Vedere subito i risultati sarà difficile, ma sul piano politico c’è stata la proposta di azioni concrete sulla dimensione sociale. «Negli anni precedenti non si erano mai visti così tanti provvedimenti, considerando che la Ce non ha competenze dirette in ambito sociale, che sono circoscritte all’occupazione.
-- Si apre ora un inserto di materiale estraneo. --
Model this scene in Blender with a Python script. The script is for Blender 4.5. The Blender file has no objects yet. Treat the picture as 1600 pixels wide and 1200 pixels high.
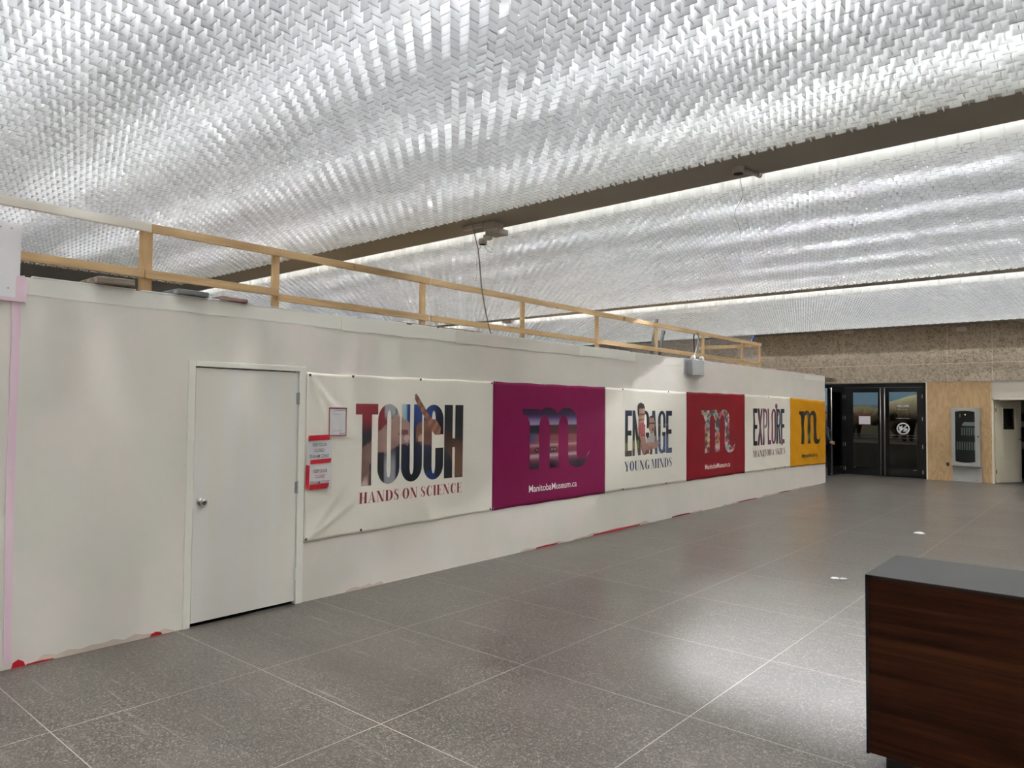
import bpy, bmesh, math, random
import numpy as np
from mathutils import Vector, Matrix, noise
from mathutils.geometry import tessellate_polygon

random.seed(7)
rng = np.random.default_rng(7)
SC = bpy.context.scene
COL = SC.collection

# ------------------------------------------------------------------ camera
F_PX = 1122.3
YAW, PIT, ROL = math.radians(40.517), math.radians(1.955), math.radians(0.514)
EYE = Vector((0, 0, 1.73))
_F = Vector((-math.sin(YAW)*math.cos(PIT), math.cos(YAW)*math.cos(PIT), math.sin(PIT)))
_r0 = Vector((math.cos(YAW), math.sin(YAW), 0)); _u0 = _r0.cross(_F)
_R = math.cos(ROL)*_r0 + math.sin(ROL)*_u0
_U = -math.sin(ROL)*_r0 + math.cos(ROL)*_u0
cam_d = bpy.data.cameras.new('camera'); cam = bpy.data.objects.new('camera', cam_d); COL.objects.link(cam)
cam_d.sensor_width = 36; cam_d.lens = 36*F_PX/1600; cam_d.clip_start = .05; cam_d.clip_end = 200
M = Matrix((_R, _U, -_F)).transposed().to_4x4(); M.translation = EYE
cam.matrix_world = M; SC.camera = cam

def ray(px, py): return _F + (px-800)/F_PX*_R - (py-600)/F_PX*_U
def at_x(px, py, X): v = ray(px, py); p = EYE + v*(X/v.x); return p.y, p.z
def at_y(px, py, Y): v = ray(px, py); p = EYE + v*(Y/v.y); return p.x, p.z

# ------------------------------------------------------------------ world, exposure
W = bpy.data.worlds.new('world'); SC.world = W; W.use_nodes = True
W.node_tree.nodes['Background'].inputs[0].default_value = (.8, .85, 1, 1)
W.node_tree.nodes['Background'].inputs[1].default_value = .05
SC.view_settings.view_transform = 'Standard'; SC.view_settings.look = 'None'
SC.view_settings.gamma = 1; SC.view_settings.use_curve_mapping = False
SC.view_settings.exposure = 0.92
SC.cycles.use_denoising = True
SC.cycles.max_bounces = 14; SC.cycles.diffuse_bounces = 8; SC.cycles.transmission_bounces = 12
SC.cycles.transparent_max_bounces = 16; SC.cycles.glossy_bounces = 4
SC.cycles.sample_clamp_indirect = 4
TUBE = 235.0          # strength of the fluorescent tubes above the lattice
MURAL_W = 38.0

# main dimensions (metres)
D = 5.57      # hoarding face at x = -D
H = 2.582     # hoarding height
L = 21.09     # far wall
C = 3.932     # underside of the lattice
WB = 2.51     # lower edge of the concrete wall

# ------------------------------------------------------------------ materials
def lin(c):
    c = c/255.0
    return c/12.92 if c <= .04045 else ((c+.055)/1.055)**2.4
def alb(r, g, b, white=182, refl=.84):       # photographed colour on an evenly lit face -> reflectance
    k = refl/lin(white)
    return tuple(min(.9, lin(v)*k) for v in (r, g, b)) + (1,)
MATS = {}
def mat(name, col=(.5, .5, .5, 1), rough=.6, metal=0, spec=.5, emit=None, estr=0):
    m = bpy.data.materials.new(name); m.use_nodes = True
    b = m.node_tree.nodes['Principled BSDF']
    b.inputs['Base Color'].default_value = col; b.inputs['Roughness'].default_value = rough
    b.inputs['Metallic'].default_value = metal; b.inputs['Specular IOR Level'].default_value = spec
    if emit: b.inputs['Emission Color'].default_value = emit; b.inputs['Emission Strength'].default_value = estr
    MATS[name] = m
    return m
def nd(m, t, **kw):
    n = m.node_tree.nodes.new(t)
    for k, v in kw.items():
        if k.startswith('i_'): n.inputs[k[2:].replace('_', ' ')].default_value = v
        else: setattr(n, k, v)
    return n
def lk(m, a, b): m.node_tree.links.new(a, b)
def mathn(m, op, a, b=None, c=None):
    n = nd(m, 'ShaderNodeMath', operation=op)
    for i, v in enumerate((a, b, c)):
        if v is None: continue
        if isinstance(v, (int, float)): n.inputs[i].default_value = v
        else: lk(m, v, n.inputs[i])
    return n.outputs[0]
def mixc(m, fac, a, b, mode='MIX'):
    n = nd(m, 'ShaderNodeMix', data_type='RGBA', blend_type=mode)
    for sock, v in ((n.inputs[0], fac), (n.inputs[6], a), (n.inputs[7], b)):
        if isinstance(v, (int, float, tuple)): sock.default_value = v
        else: lk(m, v, sock)
    return n.outputs[2]
def coords(m, scale=(1, 1, 1), rot=(0, 0, 0)):
    g = nd(m, 'ShaderNodeNewGeometry'); mp = nd(m, 'ShaderNodeMapping')
    mp.inputs['Scale'].default_value = scale; mp.inputs['Rotation'].default_value = rot
    lk(m, g.outputs['Position'], mp.inputs[0]); return mp.outputs[0]
def noise_t(m, vec, scale, detail=3, rough=.5, dist=0):
    n = nd(m, 'ShaderNodeTexNoise'); lk(m, vec, n.inputs['Vector'])
    n.inputs['Scale'].default_value = scale; n.inputs['Detail'].default_value = detail
    n.inputs['Roughness'].default_value = rough; n.inputs['Distortion'].default_value = dist
    return n.outputs[0]
def ramp(m, fac, stops):
    n = nd(m, 'ShaderNodeValToRGB'); e = n.color_ramp.elements
    while len(e) < len(stops): e.new(.5)
    for k, (p, c) in zip(e, stops):
        k.position = p; k.color = c if len(c) == 4 else (*c, 1)
    lk(m, fac, n.inputs[0]); return n.outputs[0]
def base(m): return m.node_tree.nodes['Principled BSDF'].inputs['Base Color']
def bump(m, h, strength, dist=.01):
    b = nd(m, 'ShaderNodeBump'); b.inputs['Strength'].default_value = strength; b.inputs['Distance'].default_value = dist
    lk(m, h, b.inputs['Height']); lk(m, b.outputs[0], m.node_tree.nodes['Principled BSDF'].inputs['Normal'])
def g3(v): return (v, v, v, 1)

# painted hoarding: patchy roller paint, slightly warm and slightly cool
m = mat('hoarding_paint', alb(182, 178, 169), .55)
v = coords(m, (1, 1, .35)); n1 = noise_t(m, v, .9, 2); v2 = coords(m); n2 = noise_t(m, v2, 2.2, 4)
c1 = mixc(m, ramp(m, n1, [(.35, g3(0)), (.65, g3(1))]), alb(181, 176, 168), alb(183, 176, 171))
c2 = mixc(m, ramp(m, n2, [(.4, g3(0)), (.7, g3(1))]), c1, alb(176, 174, 166)); lk(m, c2, base(m))
bump(m, noise_t(m, v2, 9, 5, .6), .12, .01)
m = mat('door_paint', alb(180, 179, 171), .45)
v = coords(m, (1, 3, .4)); n1 = noise_t(m, v, 1.6, 4)
lk(m, mixc(m, ramp(m, n1, [(.42, g3(0)), (.62, g3(1))]), alb(181, 177, 169), alb(180, 179, 174)), base(m))
mat('trim_paint', alb(186, 184, 176), .4)
mat('strip_paint', alb(188, 186, 178), .55)
mat('board_white', alb(190, 185, 186), .6)
mat('paper_edge', alb(222, 214, 198), .8)
mat('scuff_plaster', alb(160, 148, 138), .9)
m = mat('pink_tape', alb(196, 168, 180), .5)
v = coords(m, (1, 30, 1)); lk(m, mixc(m, noise_t(m, v, 2, 3), alb(184, 158, 168), alb(190, 170, 178)), base(m))
mat('red_tape', (.30, .008, .016, 1), .45, spec=.2); mat('dark_red_tape', (.18, .010, .02, 1), .45, spec=.2)
mat('black_gap', (.004, .004, .004, 1), .9, spec=.1)

# lattice plastic
def plastic(name, col):
    m = bpy.data.materials.new(name); m.use_nodes = True; nt = m.node_tree; nt.nodes.clear()
    out = nt.nodes.new('ShaderNodeOutputMaterial'); d = nt.nodes.new('ShaderNodeBsdfDiffuse'); t = nt.nodes.new('ShaderNodeBsdfTranslucent')
    g = nt.nodes.new('ShaderNodeBsdfGlossy'); mx = nt.nodes.new('ShaderNodeMixShader'); mg = nt.nodes.new('ShaderNodeMixShader'); fr = nt.nodes.new('ShaderNodeFresnel')
    d.inputs[0].default_value = col; t.inputs[0].default_value = col; g.inputs[0].default_value = (1, 1, 1, 1); g.inputs[1].default_value = .2
    fr.inputs[0].default_value = 1.12; mx.inputs[0].default_value = .63
    nt.links.new(d.outputs[0], mx.inputs[1]); nt.links.new(t.outputs[0], mx.inputs[2])
    nt.links.new(fr.outputs[0], mg.inputs[0]); nt.links.new(mx.outputs[0], mg.inputs[1]); nt.links.new(g.outputs[0], mg.inputs[2])
    ge = nt.nodes.new('ShaderNodeNewGeometry'); mc = nt.nodes.new('ShaderNodeMix'); mc.data_type = 'RGBA'
    mc.inputs[6].default_value = tuple(c*.89 for c in col[:3])+(1,); mc.inputs[7].default_value = col     # sheets differ a little from one another
    nt.links.new(ge.outputs['Random Per Island'], mc.inputs[0])
    sx = nt.nodes.new('ShaderNodeSeparateXYZ'); lt = nt.nodes.new('ShaderNodeMath'); lt.operation = 'LESS_THAN'; lt.inputs[1].default_value = C+.0035
    me_ = nt.nodes.new('ShaderNodeMix'); me_.data_type = 'RGBA'; me_.inputs[7].default_value = (.55, .55, .54, 1)      # darker band painted along the lower edge, keeps sheet outlines distinct
    nt.links.new(ge.outputs['Position'], sx.inputs[0]); nt.links.new(sx.outputs[2], lt.inputs[0]); nt.links.new(lt.outputs[0], me_.inputs[0]); nt.links.new(mc.outputs[2], me_.inputs[6])
    nt.links.new(me_.outputs[2], d.inputs[0]); nt.links.new(me_.outputs[2], t.inputs[0])
    nt.links.new(mg.outputs[0], out.inputs[0]); MATS[name] = m; return m
plastic('lattice_plastic', (.955, .962, .972, 1))
mat('plenum_white', (.9, .9, .88, 1), .8)
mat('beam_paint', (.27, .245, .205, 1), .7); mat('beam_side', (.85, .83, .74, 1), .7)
mat('tube_glow', (1, 1, 1, 1), .5, emit=(.975, .985, 1, 1), estr=TUBE)
mat('box_metal_pink', (.42, .38, .35, 1), .5); mat('steel', (.5, .5, .48, 1), .35, .8); mat('dark_hole', (.01, .01, .01, 1), .8)
mat('grey_cable', (.20, .19, .17, 1), .6); mat('white_cable', (.6, .57, .5, 1), .6); mat('black_cable', (.02, .02, .02, 1), .5)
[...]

Il riconoscimento dell’economia sociale e di prossimità, non solo nell’ambito del Pilastro, ma anche nella strategia industriale europea, dà una nuova luce a un ecosistema che muove il 10% del Pil, occupando circa 13 milioni di persone».
Le iniziative
C’è stato un riconoscimento dell’economia sociale e di prossimità
La fiscalità
Ora la Commissione sta invitando gli Stati membri ad adottare iniziative che sostengano gli sforzi fatti, agendo anche sulla fiscalità che è materia di competenza esclusiva degli Stati.
«Se ne sta occupando il Comitato economico e sociale europeo - aggiunge Guerini con un parere sul ruolo della tassazione per favorire lo sviluppo sociale. A luglio sarà pronto da consegnare al nuovo Parlamento e alla Commissione per incoraggiare un avanzamento sul tema della fiscalità».